▸ **Given problem**
Report only the number of lines in this material that include the string "finishes".
## begin Available records
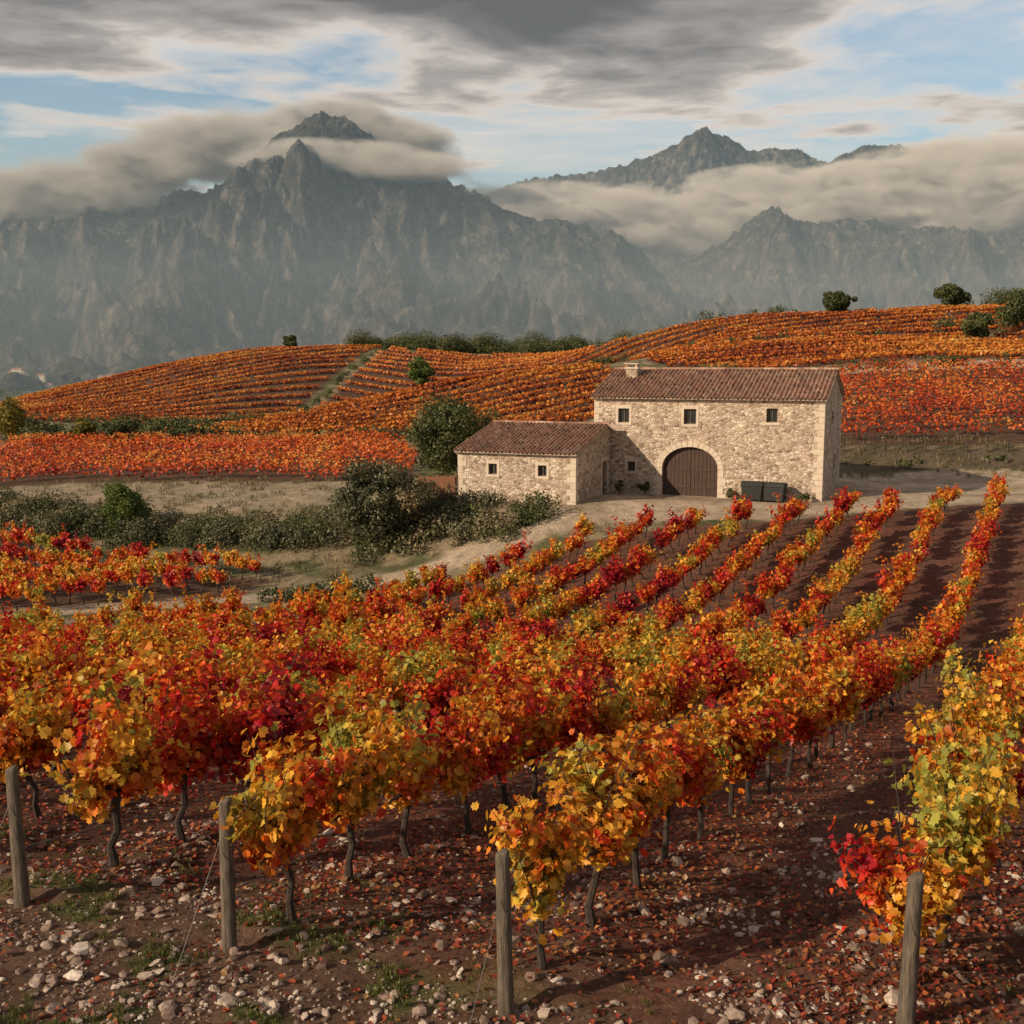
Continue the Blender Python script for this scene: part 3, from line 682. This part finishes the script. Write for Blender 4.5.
def container(x,y,ang):
    mb=MB(); w,d,h=.62,.5,.95
    b=boxv(-w*.88,w*.88,-d*.8,d*.8,.12,h); vs=[list(q) for q in b[0]]
    for q in vs[4:]: q[0]*=1.14;q[1]*=1.18
    mb.add(vs,b[1],0); mb.add(*boxv(-w*1.06,w*1.06,-d*1.02,d*1.02,h+.002,h+.05),0)
    n=8; lid=[]
    for i in range(n+1):
        th=math.pi*i/n
        for sx in(-1,1): lid.append((sx*w*1.04,-d*math.cos(th),h+.052+.2*math.sin(th)))
    mb.add(lid,[(2*i,2*i+1,2*i+3,2*i+2) for i in range(n)]+[tuple(range(0,2*n+1,2))[::-1],tuple(range(1,2*n+2,2))],0)
    for sx in(-1,1):
        for sy in(-1,1): tube(mb,[(sx*w*.75-.03,sy*d*.6,.07),(sx*w*.75+.03,sy*d*.6,.07)],[.075,.075],10,0)
        mb.add(*boxv(sx*w*1.07-.03,sx*w*1.07+.03,-.12,.12,h-.12,h-.06),0)
    X,Y=to_world(x,y); o=mb.obj('waste_container',[M_iron],loc=(X,Y,float(hgt(X,Y)))); o.rotation_euler=(0,0,math.radians(-22)+ang)
container(-4.0,-.9,0.05); container(-2.65,-.8,-.08)
mb=MB()
M_fence=simplemat('orange_wood',(.22,.085,.04),(.36,.16,.08),5,.8,.3,20,stretch=(5,5,.5))
for i in range(11): mb.add(*boxv(-1.1+i*.2,-1.1+i*.2+.18,-.015,.015,0,1.85+random.uniform(-.03,.03)))
for z in (.35,1.4): mb.add(*boxv(-1.15,1.15,.017,.06,z,z+.1))
for x in (-1.15,0,1.15): mb.add(*boxv(x-.05,x+.05,.062,.16,-.3,1.95))
mb.obj('wooden_fence',[M_fence],loc=(-4.6,67.2,float(hgt(-4.6,67.2))))
for x,y,w,h in ((-10.9,-.5,.9,.9),(-5.3,-.5,.8,.7),(-.9,-.6,1.0,.6),(-12.4,-1.0,.6,1.2)):
    X,Y=to_world(x,y); tree('potted_shrub' if h>1 else 'small_bush',X,Y,w,h,M_green,.1,8,120,.02)
print('house',time.time()-T0)

# ------------------------------------------------------------------ mountains
def mountain(name,crest,Yf,Yc,Yb,nx,nyy,seed,base=-45,low=.30,rough=1.0):
    crest=np.array(crest,float); xs=np.linspace(crest[0,0],crest[-1,0],nx)
    tt=np.concatenate([np.linspace(0,1,nyy)**.85,1+np.linspace(0,1,nyy//5)[1:]])
    T,X=np.meshgrid(tt,xs,indexing='ij')
    yc=Yc+90*fbm(X/400,X*0+seed,4,seed)
    Y=np.where(T<1,Yf+(yc-Yf)*T,yc+(Yb-yc)*(T-1))
    wx=X+(1-np.clip(T,0,1))*90*fbm(X/500,Y/500,3,seed+3)
    Hc=np.interp(wx,crest[:,0],crest[:,1])
    Tc=np.clip(T,0,1); env=np.sin(np.pi*Tc)
    Tn=Tc+(.15*fbm(X/260,Y/500,4,seed+9)+.04*fbm(X/70,Y/120,3,seed+12))*env
    P=low*sstep(-.3,.9,Tn)*1.05*(np.clip(Tn,0,2)**.8)+(1-low)*sstep(.36,1.04,Tn)**1.0
    P=P+.009*np.sin(P*36+5*fbm(X/150,Y/150,3,seed+70))*sstep(.45,.6,Tc)*sstep(1,.9,Tc)
    P=np.clip(P,0,1.2)/ (low*1.05*sstep(-.3,.9,1.0)+(1-low)*sstep(.36,1.04,1.0)**1.0)
    P=np.where(T>1,1-.9*(T-1),P)
    Z=base+(Hc-base)*P
    e2=env**.7; wa=fbm(X/160,Y/160,3,seed+5); wb=fbm(X/70,Y/70,3,seed+6)
    r1=ridged(X/330+.5*wa,Y/520,2,seed+20); r2=ridged(X/140+.6*wa,Y/240+.4*wb,3,seed+30,.5); r3=ridged(X/55+.4*wb,Y/90+.4*wa,3,seed+35,.5)
    Z+=rough*e2*(130*(r1-.6)+68*(r2-.56)*sstep(.2,.6,Tc)+22*(r3-.55)*sstep(.4,.7,Tc)+15*fbm(X/60,Y/75,4,seed+40,.5))
    Z+=rough*(17*(ridged(X/44,Y/40,4,seed+50,.55)-.58)+5.0*fbm(X/13,Y/15,3,seed+55))*sstep(.3,.65,Tc)
    Z+=rough*14*(ridged(X/90,X*0+3.3,4,seed+60,.55)-.58)*sstep(.8,1,Tc)
    ny,nx_=X.shape; idx=np.arange(ny*nx_).reshape(ny,nx_)
    F=np.stack([idx[:-1,:-1],idx[:-1,1:],idx[1:,1:],idx[1:,:-1]],-1).reshape(-1,4)
    vv=np.stack([X,Y,Z],-1).reshape(-1,3).tolist(); ff=F.tolist()
    me=bpy.data.meshes.new(name); me.from_pydata(vv,[],ff)
    me.materials.append(M_rock)
    o=bpy.data.objects.new(name,me); col.objects.link(o); return vv,ff
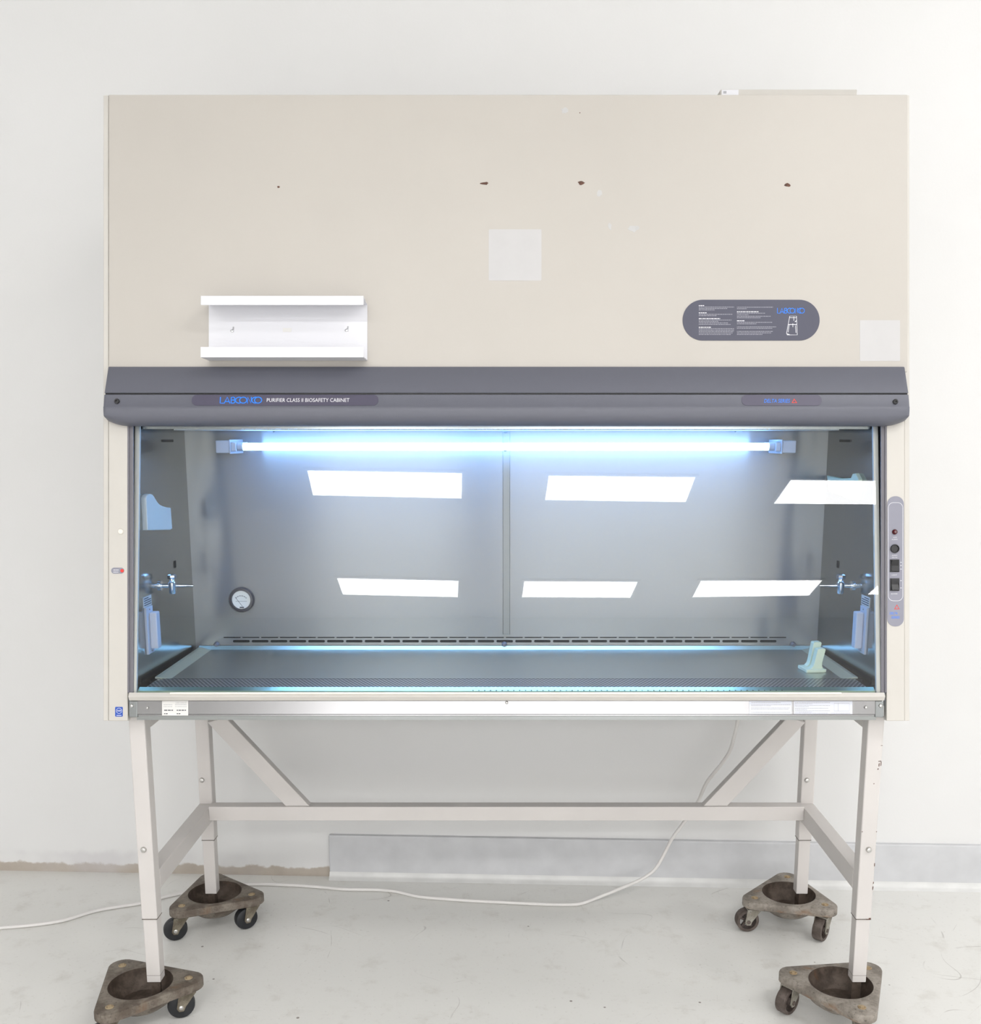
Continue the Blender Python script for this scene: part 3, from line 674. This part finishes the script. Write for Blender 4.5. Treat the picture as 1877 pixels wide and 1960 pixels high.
b = MB(); pts = [(YF, ZT - 0.004), (YF - 0.015, ZT - 0.0101), (YF - 0.015, ZT - 0.022), (YF, ZT - 0.022)]
b.prism(pts, -XI + 0.004, XI - 0.004, IM, axis=0); af = P(b, 'air_foil', M['foil'])
b = MB()
for k in range(54):
    p = on(905 + 13.0 * k * 0.86, 1322.5, y=YF - 0.0185)
    b.cyl((p.x, YF - 0.0125, ZT - 0.012), (p.x, YF - 0.0125, ZT - 0.0086), 0.0018, 8)
P(b, 'foil_holes', M['blackhole'], af)
# lamp
YL = 0.345
pa = on(466, 855, y=YL); pb = on(1470, 855, y=YL); zl = pa.z
b = MB(); b.cyl((pa.x, YL, zl), (pb.x, YL, zl), 0.0095, 20); P(b, 'lamp_tube', M['tube'], smooth_=True)
for s, p in ((-1, pa), (1, pb)):
    b = MB(); xx = lambda a, c: sorted((p.x + s * a, p.x + s * c))
    x = xx(0.0, 0.016); b.cyl((x[0], YL, zl), (x[1], YL, zl), 0.011, 18)
    x = xx(0.016, 0.030); b.box(x[0], x[1], YL - 0.016, YI, zl - 0.012, zl + 0.012)
    x = xx(0.030, 0.034); b.box(x[0], x[1], YL - 0.02, YI, zl - 0.019, zl + 0.019)
    x = xx(0.034, 0.07); b.box(x[0], x[1], YL - 0.018, YI, zl - 0.0165, zl + 0.0165)
    P(b, 'lamp_socket', M['socket'], bevel=0.002)
# pressure gauge
p = on(463.5, 1147, y=YI); GM = frame(p, (1, 0, 0), (0, 0, 1), (0, -1, 0))
b = MB(); b.lathe([(0.036, 0), (0.036, 0.012), (0.034, 0.016), (0.028, 0.017), (0.0262, 0.012)], GM, 48, True, False); ga = P(b, 'pressure_gauge', M['bezel'], smooth_=True)
b = MB(); b.lathe([(0.0265, 0.010), (0.0265, 0.0115)], GM, 40); P(b, 'dial', M['dial'], ga)
b = MB(); b.ribbon([(0.003, -0.019), (-0.017, 0.008)], 0.0012, 0.0119, GM); b.ribbon(arc(0, -0.008, 0.02, 40, 140), 0.001, 0.0119, GM)
for k in range(6): t = R(42 + 19 * k); b.ribbon([(0.018 * math.cos(t), -0.008 + 0.018 * math.sin(t)), (0.0215 * math.cos(t), -0.008 + 0.0215 * math.sin(t))], 0.001, 0.0119, GM)
b.ribbon([(-0.016, -0.004), (0.016, -0.004)], 0.0008, 0.0119, GM); b.box(-0.005, 0.007, -0.024, -0.020, 0.0115, 0.013, GM)
P(b, 'needle', M['print_dark'], ga)

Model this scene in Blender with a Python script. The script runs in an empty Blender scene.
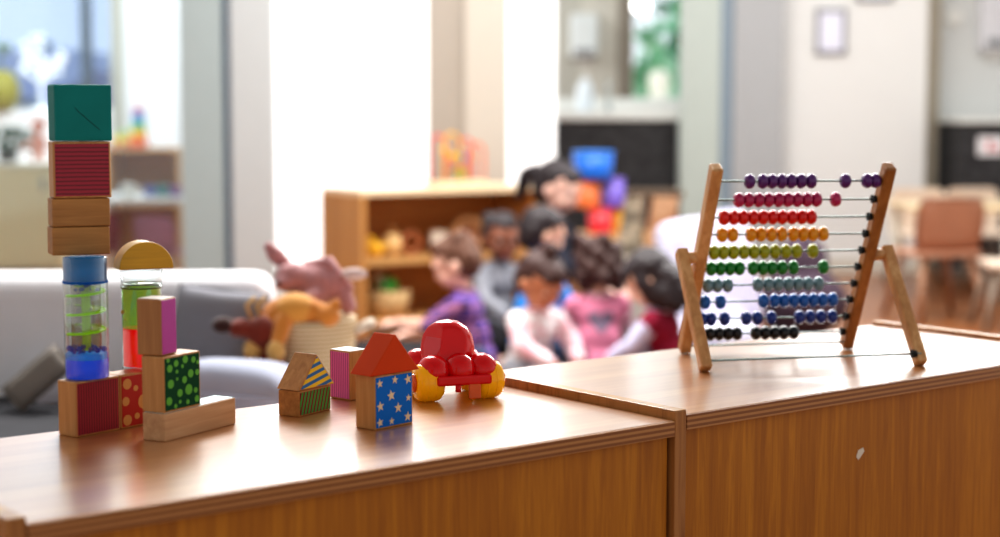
## end Available records
▸ **Solution for this exercise**
2